Objective: What follows is a listing; give it again exactly, in its entirety.

-- BEGIN --

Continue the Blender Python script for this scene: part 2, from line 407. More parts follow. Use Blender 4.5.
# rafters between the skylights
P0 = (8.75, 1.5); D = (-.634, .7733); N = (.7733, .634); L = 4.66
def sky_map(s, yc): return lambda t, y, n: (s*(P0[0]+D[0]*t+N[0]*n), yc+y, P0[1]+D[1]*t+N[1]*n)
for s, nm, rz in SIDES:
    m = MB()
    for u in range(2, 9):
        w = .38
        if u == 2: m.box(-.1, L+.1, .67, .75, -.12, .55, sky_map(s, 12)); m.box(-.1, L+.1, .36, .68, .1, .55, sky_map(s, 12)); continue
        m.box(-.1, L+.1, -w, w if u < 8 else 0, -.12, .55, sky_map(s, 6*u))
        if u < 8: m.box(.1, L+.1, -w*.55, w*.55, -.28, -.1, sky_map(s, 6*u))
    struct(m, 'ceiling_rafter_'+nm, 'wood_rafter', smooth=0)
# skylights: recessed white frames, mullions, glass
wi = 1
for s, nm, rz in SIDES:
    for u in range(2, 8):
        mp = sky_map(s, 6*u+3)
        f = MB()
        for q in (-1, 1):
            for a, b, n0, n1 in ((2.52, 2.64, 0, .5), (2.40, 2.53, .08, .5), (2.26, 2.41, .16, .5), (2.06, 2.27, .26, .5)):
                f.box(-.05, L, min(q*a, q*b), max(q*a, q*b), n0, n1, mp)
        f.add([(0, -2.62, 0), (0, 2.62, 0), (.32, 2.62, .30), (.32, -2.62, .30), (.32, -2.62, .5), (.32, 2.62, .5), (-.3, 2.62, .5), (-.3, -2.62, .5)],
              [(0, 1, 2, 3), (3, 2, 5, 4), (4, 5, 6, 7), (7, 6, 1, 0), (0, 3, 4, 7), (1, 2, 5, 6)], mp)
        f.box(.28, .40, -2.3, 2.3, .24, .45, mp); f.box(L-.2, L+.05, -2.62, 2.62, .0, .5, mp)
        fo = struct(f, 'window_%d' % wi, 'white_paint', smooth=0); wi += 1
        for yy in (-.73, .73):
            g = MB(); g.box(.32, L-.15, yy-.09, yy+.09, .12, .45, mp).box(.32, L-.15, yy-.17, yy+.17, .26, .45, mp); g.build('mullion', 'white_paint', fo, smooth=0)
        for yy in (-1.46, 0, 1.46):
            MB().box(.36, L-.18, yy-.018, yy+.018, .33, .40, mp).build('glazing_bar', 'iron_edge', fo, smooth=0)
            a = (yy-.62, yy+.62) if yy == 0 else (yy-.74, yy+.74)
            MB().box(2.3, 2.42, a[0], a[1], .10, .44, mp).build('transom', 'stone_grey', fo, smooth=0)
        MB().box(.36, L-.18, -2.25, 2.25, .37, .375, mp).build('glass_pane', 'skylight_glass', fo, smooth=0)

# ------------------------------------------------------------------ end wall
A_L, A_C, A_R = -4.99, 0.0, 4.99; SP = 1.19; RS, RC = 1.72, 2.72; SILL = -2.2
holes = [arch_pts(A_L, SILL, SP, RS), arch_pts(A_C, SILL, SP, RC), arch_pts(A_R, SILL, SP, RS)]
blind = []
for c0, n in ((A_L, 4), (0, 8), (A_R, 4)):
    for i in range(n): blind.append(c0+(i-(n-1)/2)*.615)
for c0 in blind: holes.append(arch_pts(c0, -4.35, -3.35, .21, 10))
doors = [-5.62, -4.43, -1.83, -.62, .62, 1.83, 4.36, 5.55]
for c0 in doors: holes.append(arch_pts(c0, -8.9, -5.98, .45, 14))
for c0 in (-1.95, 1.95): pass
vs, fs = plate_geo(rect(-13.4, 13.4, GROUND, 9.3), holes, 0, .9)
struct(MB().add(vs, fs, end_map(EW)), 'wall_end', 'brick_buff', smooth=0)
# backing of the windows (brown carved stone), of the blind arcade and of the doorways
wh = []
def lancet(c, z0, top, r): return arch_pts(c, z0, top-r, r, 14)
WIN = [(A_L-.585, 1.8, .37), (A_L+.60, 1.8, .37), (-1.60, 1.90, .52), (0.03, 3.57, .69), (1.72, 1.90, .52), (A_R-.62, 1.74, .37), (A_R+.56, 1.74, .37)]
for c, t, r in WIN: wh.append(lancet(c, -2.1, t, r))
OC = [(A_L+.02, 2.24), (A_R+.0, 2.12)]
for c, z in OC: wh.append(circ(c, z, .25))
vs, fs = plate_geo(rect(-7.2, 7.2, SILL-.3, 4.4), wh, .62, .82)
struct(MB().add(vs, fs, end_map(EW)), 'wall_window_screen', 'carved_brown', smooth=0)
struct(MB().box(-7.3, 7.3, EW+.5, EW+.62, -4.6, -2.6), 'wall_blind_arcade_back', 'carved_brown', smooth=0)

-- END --

Output for this exercise:
Continue the Blender Python script for this scene: part 2, from line 407. More parts follow. Use Blender 4.5.
# rafters between the skylights
P0 = (8.75, 1.5); D = (-.634, .7733); N = (.7733, .634); L = 4.66
def sky_map(s, yc): return lambda t, y, n: (s*(P0[0]+D[0]*t+N[0]*n), yc+y, P0[1]+D[1]*t+N[1]*n)
for s, nm, rz in SIDES:
    m = MB()
    for u in range(2, 9):
        w = .38
        if u == 2: m.box(-.1, L+.1, .67, .75, -.12, .55, sky_map(s, 12)); m.box(-.1, L+.1, .36, .68, .1, .55, sky_map(s, 12)); continue
        m.box(-.1, L+.1, -w, w if u < 8 else 0, -.12, .55, sky_map(s, 6*u))
        if u < 8: m.box(.1, L+.1, -w*.55, w*.55, -.28, -.1, sky_map(s, 6*u))
    struct(m, 'ceiling_rafter_'+nm, 'wood_rafter', smooth=0)
# skylights: recessed white frames, mullions, glass
wi = 1
for s, nm, rz in SIDES:
    for u in range(2, 8):
        mp = sky_map(s, 6*u+3)
        f = MB()
        for q in (-1, 1):
            for a, b, n0, n1 in ((2.52, 2.64, 0, .5), (2.40, 2.53, .08, .5), (2.26, 2.41, .16, .5), (2.06, 2.27, .26, .5)):
                f.box(-.05, L, min(q*a, q*b), max(q*a, q*b), n0, n1, mp)
        f.add([(0, -2.62, 0), (0, 2.62, 0), (.32, 2.62, .30), (.32, -2.62, .30), (.32, -2.62, .5), (.32, 2.62, .5), (-.3, 2.62, .5), (-.3, -2.62, .5)],
              [(0, 1, 2, 3), (3, 2, 5, 4), (4, 5, 6, 7), (7, 6, 1, 0), (0, 3, 4, 7), (1, 2, 5, 6)], mp)
        f.box(.28, .40, -2.3, 2.3, .24, .45, mp); f.box(L-.2, L+.05, -2.62, 2.62, .0, .5, mp)
        fo = struct(f, 'window_%d' % wi, 'white_paint', smooth=0); wi += 1
        for yy in (-.73, .73):
            g = MB(); g.box(.32, L-.15, yy-.09, yy+.09, .12, .45, mp).box(.32, L-.15, yy-.17, yy+.17, .26, .45, mp); g.build('mullion', 'white_paint', fo, smooth=0)
        for yy in (-1.46, 0, 1.46):
            MB().box(.36, L-.18, yy-.018, yy+.018, .33, .40, mp).build('glazing_bar', 'iron_edge', fo, smooth=0)
            a = (yy-.62, yy+.62) if yy == 0 else (yy-.74, yy+.74)
            MB().box(2.3, 2.42, a[0], a[1], .10, .44, mp).build('transom', 'stone_grey', fo, smooth=0)
        MB().box(.36, L-.18, -2.25, 2.25, .37, .375, mp).build('glass_pane', 'skylight_glass', fo, smooth=0)

# ------------------------------------------------------------------ end wall
A_L, A_C, A_R = -4.99, 0.0, 4.99; SP = 1.19; RS, RC = 1.72, 2.72; SILL = -2.2
holes = [arch_pts(A_L, SILL, SP, RS), arch_pts(A_C, SILL, SP, RC), arch_pts(A_R, SILL, SP, RS)]
blind = []
for c0, n in ((A_L, 4), (0, 8), (A_R, 4)):
    for i in range(n): blind.append(c0+(i-(n-1)/2)*.615)
for c0 in blind: holes.append(arch_pts(c0, -4.35, -3.35, .21, 10))
doors = [-5.62, -4.43, -1.83, -.62, .62, 1.83, 4.36, 5.55]
for c0 in doors: holes.append(arch_pts(c0, -8.9, -5.98, .45, 14))
for c0 in (-1.95, 1.95): pass
vs, fs = plate_geo(rect(-13.4, 13.4, GROUND, 9.3), holes, 0, .9)
struct(MB().add(vs, fs, end_map(EW)), 'wall_end', 'brick_buff', smooth=0)
# backing of the windows (brown carved stone), of the blind arcade and of the doorways
wh = []
def lancet(c, z0, top, r): return arch_pts(c, z0, top-r, r, 14)
WIN = [(A_L-.585, 1.8, .37), (A_L+.60, 1.8, .37), (-1.60, 1.90, .52), (0.03, 3.57, .69), (1.72, 1.90, .52), (A_R-.62, 1.74, .37), (A_R+.56, 1.74, .37)]
for c, t, r in WIN: wh.append(lancet(c, -2.1, t, r))
OC = [(A_L+.02, 2.24), (A_R+.0, 2.12)]
for c, z in OC: wh.append(circ(c, z, .25))
vs, fs = plate_geo(rect(-7.2, 7.2, SILL-.3, 4.4), wh, .62, .82)
struct(MB().add(vs, fs, end_map(EW)), 'wall_window_screen', 'carved_brown', smooth=0)
struct(MB().box(-7.3, 7.3, EW+.5, EW+.62, -4.6, -2.6), 'wall_blind_arcade_back', 'carved_brown', smooth=0)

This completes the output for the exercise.